A $4.6 billion increase over two years is not maintenance spending. For a company whose revenue base is mature, R&D growing faster than the top line signals a deliberate, compute-heavy program. The two obvious candidates are custom silicon — the Apple-designed chips across Mac, iPhone, and accessories — and on-device machine learning, both of which are expensive precisely because they refuse to outsource the hard part.
The momentum continues in the quarterly facts. Apple's first-half fiscal 2026 R&D reached about $22.3 billion across the two quarters ending March 28, 2026, up from roughly $16.8 billion in the comparable prior-year period — a run-rate consistent with the annual acceleration, not a one-time spike.
Why on-device matters to the spending: running models locally requires bespoke neural accelerators, memory architecture, and power engineering that a cloud provider amortizes across customers but Apple must build into every chip it ships. The decision to keep inference on the device — for privacy and latency reasons Apple markets heavily — is exactly the decision that pushes the R&D line up.
On-device, on the record: the strategy Apple describes in privacy terms shows up in the filing as a cost structure.
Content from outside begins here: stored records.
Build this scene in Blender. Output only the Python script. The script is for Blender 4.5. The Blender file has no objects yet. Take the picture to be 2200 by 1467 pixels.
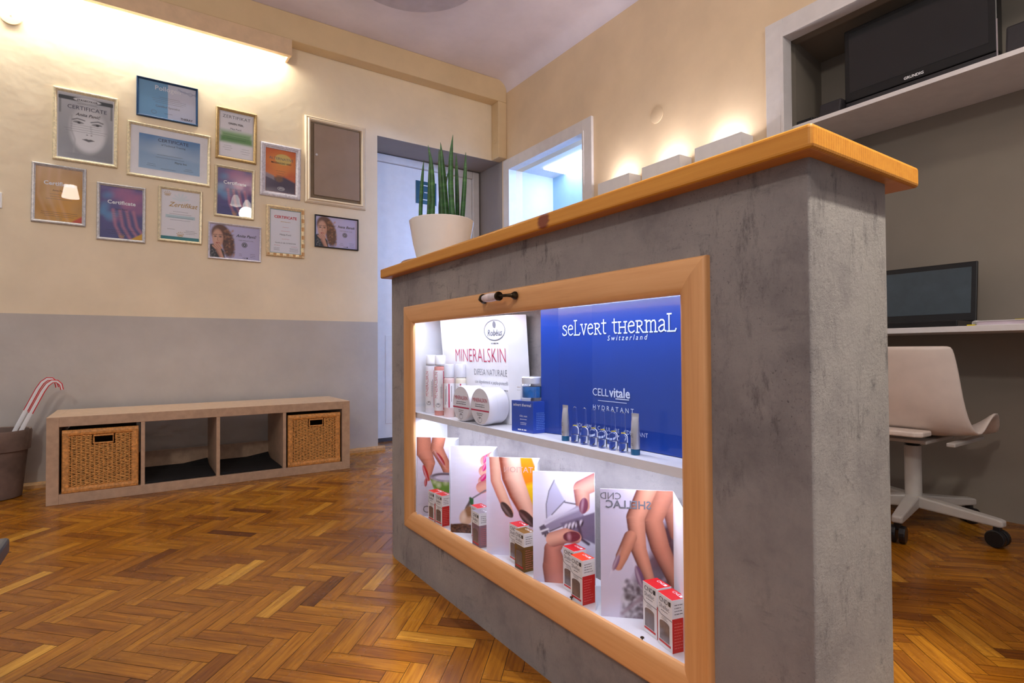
import bpy, bmesh, math, random
import numpy as np
from mathutils import Matrix, Vector
random.seed(7)
R = math.radians
PI = math.pi
sc = bpy.context.scene
COL = sc.collection

# ------------------------------------------------------------------ camera
cam_d = bpy.data.cameras.new('camera')
cam = bpy.data.objects.new('camera', cam_d); COL.objects.link(cam)
cam_d.sensor_width = 36.0; cam_d.sensor_fit = 'HORIZONTAL'
cam_d.lens = 1190.0 / 2200.0 * 36.0
cam_d.clip_start = 0.02
cam.location = (0, 0, 0.76)
# yaw 34.15 deg to the right of +Y, pitched up 0.96 deg, rolled 0.38 deg
cam.rotation_mode = 'QUATERNION'
cam.rotation_quaternion = (Matrix.Rotation(R(-34.15), 3, 'Z') @ Matrix.Rotation(R(90.96), 3, 'X') @ Matrix.Rotation(R(-0.38), 3, 'Z')).to_quaternion()
sc.camera = cam

# ------------------------------------------------------------------ world, exposure
sc.view_settings.view_transform = 'Standard'
sc.view_settings.look = 'None'
sc.view_settings.exposure = 0.1
sc.view_settings.gamma = 1.0
sc.view_settings.use_curve_mapping = False
w = bpy.data.worlds.new('world'); sc.world = w; w.use_nodes = True
bg = w.node_tree.nodes['Background']
bg.inputs[0].default_value = (0.98, 0.95, 1.0, 1); bg.inputs[1].default_value = 0.42


def light(name, kind, loc, energy, color=(1, 1, 1), size=0.1, size_y=None, target=None, parent=None, spread=None):
    d = bpy.data.lights.new(name, kind); d.energy = energy; d.color = color
    if kind == 'AREA':
        d.size = size
        if size_y: d.shape = 'RECTANGLE'; d.size_y = size_y
        if spread: d.spread = spread
    else:
        d.shadow_soft_size = size
    o = bpy.data.objects.new(name, d); COL.objects.link(o); o.location = loc
    if target is not None:
        o.rotation_euler = (Vector(target) - Vector(loc)).to_track_quat('-Z', 'Y').to_euler()
    return o

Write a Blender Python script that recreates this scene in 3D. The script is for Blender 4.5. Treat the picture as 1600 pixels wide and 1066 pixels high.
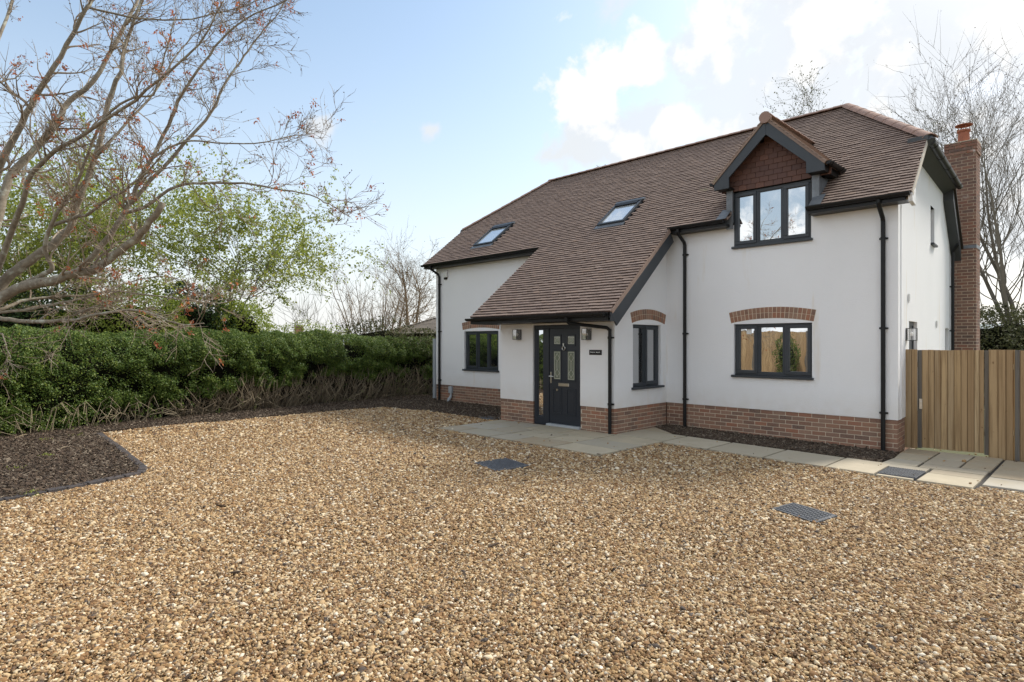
import bpy, bmesh, math, random
import numpy as np
from mathutils import Vector, Matrix, noise as mnoise

for _o in list(bpy.data.objects): bpy.data.objects.remove(_o)
SC = bpy.context.scene
COL = SC.collection
R = math.radians
random.seed(11)
RNG = np.random.default_rng(11)

# ------------------------------------------------------------------ camera
CAM = np.array([2.548, -11.202, 1.764]); YAW = R(45.289); FPX = 946.2; HY = 535.8
cd = bpy.data.cameras.new('camera'); cam = bpy.data.objects.new('camera', cd); COL.objects.link(cam)
cam.location = CAM; cam.rotation_euler = (R(90), 0, YAW)
cd.sensor_width = 36; cd.lens = FPX / 1600 * 36; cd.shift_y = (HY - 533) / 1600
cd.clip_start = .05; cd.clip_end = 9000
SC.camera = cam
CR = np.array([math.cos(YAW), math.sin(YAW), 0]); CF = np.array([-math.sin(YAW), math.cos(YAW), 0])
def at(x, y, d):
    """world point seen at photo pixel (x, y), d metres ahead of the camera"""
    return CAM + d * (CF + CR * (x - 800) / FPX + np.array([0, 0, 1]) * (HY - y) / FPX)
def ground_at(x, y, z=0.0):
    k = (CAM[2] - z) * FPX / (y - HY)
    return at(x, y, k)
def dirpx(x, y):
    d = CF + CR * (x - 800) / FPX + np.array([0, 0, 1]) * (HY - y) / FPX
    return d / np.linalg.norm(d)

# ------------------------------------------------------------------ sky, sun, exposure
SUN_DIR = np.array([.26, .966, 0]); SUN_DIR /= np.linalg.norm(SUN_DIR); SUN_EL = R(42)
SUN_DIR = np.array([SUN_DIR[0] * math.cos(SUN_EL), SUN_DIR[1] * math.cos(SUN_EL), math.sin(SUN_EL)])
SKY_STRENGTH = .15
W = bpy.data.worlds.new('World'); SC.world = W; W.use_nodes = True
nt = W.node_tree; nt.nodes.clear()
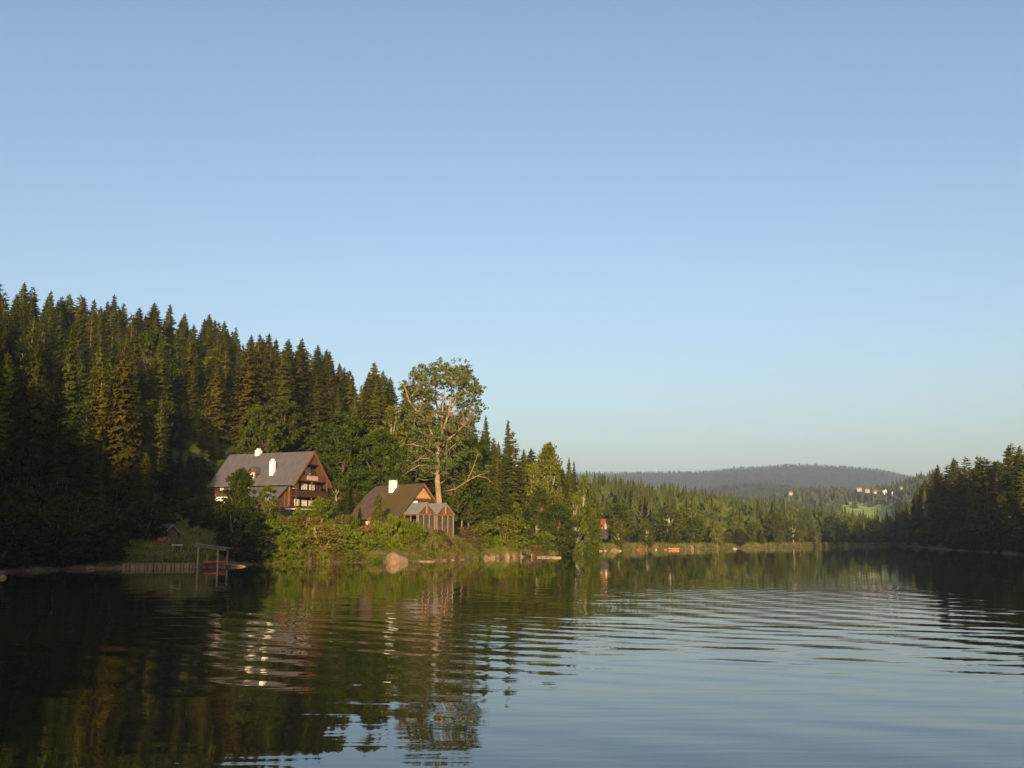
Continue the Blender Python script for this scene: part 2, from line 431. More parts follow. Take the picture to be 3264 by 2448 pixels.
# ------------------------------------------------------------------ water
def build_water():
    m, nt, b = mat('lake water'); L = nt.links
    b.inputs['Base Color'].default_value = (0.004, 0.006, 0.004, 1)
    b.inputs['Roughness'].default_value = 0.015
    b.inputs['IOR'].default_value = 1.38
    b.inputs['Specular IOR Level'].default_value = 0.5
    tc = nt.nodes.new('ShaderNodeTexCoord')
    sx = nt.nodes.new('ShaderNodeSeparateXYZ'); L.new(tc.outputs['Object'], sx.inputs[0])
    def layer(rot, sc, scale, detail, rough, dist=0.0):
        mp = nt.nodes.new('ShaderNodeMapping'); mp.inputs['Rotation'].default_value = (0,0,R(rot)); mp.inputs['Scale'].default_value = sc
        L.new(tc.outputs['Object'], mp.inputs[0])
        n = N(nt, 'ShaderNodeTexNoise', Scale=scale, Detail=detail, Roughness=rough, Distortion=dist)
        L.new(mp.outputs[0], n.inputs['Vector']); return n.outputs[0]
    def mul(a, k):
        q = N(nt, 'ShaderNodeMath', operation='MULTIPLY'); L.new(a, q.inputs[0])
        if isinstance(k, float): q.inputs[1].default_value = k
        else: L.new(k, q.inputs[1])
        return q.outputs[0]
    def addn(a, c):
        q = N(nt, 'ShaderNodeMath', operation='ADD'); L.new(a, q.inputs[0]); L.new(c, q.inputs[1]); return q.outputs[0]
    def mrange(a, f0, f1, t0, t1):
        q = N(nt, 'ShaderNodeMapRange', interpolation_type='SMOOTHSTEP')
        for k, v in (('From Min', f0), ('From Max', f1), ('To Min', t0), ('To Max', t1)): q.inputs[k].default_value = v
        L.new(a, q.inputs[0]); return q.outputs[0]
    # regular swell rings: a curved phase so that crests bow like ripples spreading over the lake
    mp = nt.nodes.new('ShaderNodeMapping'); mp.inputs['Location'].default_value = (-26, -72, 0)
    L.new(tc.outputs['Object'], mp.inputs[0])
    wv = nt.nodes.new('ShaderNodeTexWave'); wv.wave_type = 'RINGS'; wv.rings_direction = 'SPHERICAL'
    wv.inputs['Scale'].default_value = 0.20; wv.inputs['Distortion'].default_value = 5.0
    wv.inputs['Detail'].default_value = 2.0; wv.inputs['Detail Scale'].default_value = 0.22
    L.new(mp.outputs[0], wv.inputs['Vector'])
    mp2 = nt.nodes.new('ShaderNodeMapping'); mp2.inputs['Location'].default_value = (-58, -64, 0)
    L.new(tc.outputs['Object'], mp2.inputs[0])
    wv2 = nt.nodes.new('ShaderNodeTexWave'); wv2.wave_type = 'RINGS'; wv2.rings_direction = 'SPHERICAL'
    wv2.inputs['Scale'].default_value = 0.135; wv2.inputs['Distortion'].default_value = 7.0
    wv2.inputs['Detail'].default_value = 2.0; wv2.inputs['Detail Scale'].default_value = 0.16
    L.new(mp2.outputs[0], wv2.inputs['Vector'])
    pw = mrange(layer(20, (0.35, 1.0, 1), 0.11, 2.0, 0.6), 0.40, 0.62, 0.15, 1.3)
    pw2 = mrange(layer(-15, (0.4, 1.0, 1), 0.08, 2.0, 0.6), 0.38, 0.60, 0.1, 1.2)
    big = layer(22, (0.10, 0.55, 1), 0.8, 1.0, 0.4)
    mid = layer(27, (0.20, 1.0, 1), 1.3, 2.5, 0.5, 0.5)
    fine = layer(12, (0.35, 1.2, 1), 3.5, 1.0, 0.5)
    patch = mrange(layer(0, (0.5, 1.0, 1), 0.045, 2.0, 0.5), 0.38, 0.62, 0.45, 1.25)
    far = mrange(sx.outputs['Y'], 32.0, 95.0, 1.0, 0.10)
    near = mrange(sx.outputs['Y'], 12.0, 34.0, 0.55, 1.0)
    h = addn(addn(mul(mul(wv.outputs['Fac'], pw), 0.0115), mul(mul(wv2.outputs['Fac'], pw2), 0.013)), addn(mul(big, 0.034), addn(mul(mid, 0.015), mul(fine, 0.0016))))
    h = mul(mul(mul(h, patch), far), near)
    bp = N(nt, 'ShaderNodeBump', Strength=1.0, Distance=1.0)
    L.new(h, bp.inputs['Height']); L.new(bp.outputs[0], b.inputs['Normal'])
    mb = MB()
    n = 96; vs = [(0,0,0)] + [(1150*math.cos(2*math.pi*i/n), 1150*math.sin(2*math.pi*i/n), 0) for i in range(n)]
    mb.add(vs, [(0, 1+i, 1+(i+1) % n) for i in range(n)])
    tag(mb.build('water', m), kind='structure')
build_water()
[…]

You cannot promise that personal data stays on the phone and also run the intelligence somewhere cheaper; the $34.5 billion is partly the price of that promise.
Read the number as a roadmap. Sustained R&D growth at a mature hardware company is a commitment to in-house silicon and local AI — a bet that owning the whole compute stack is worth funding even when revenue is not growing as fast as the spending that powers it.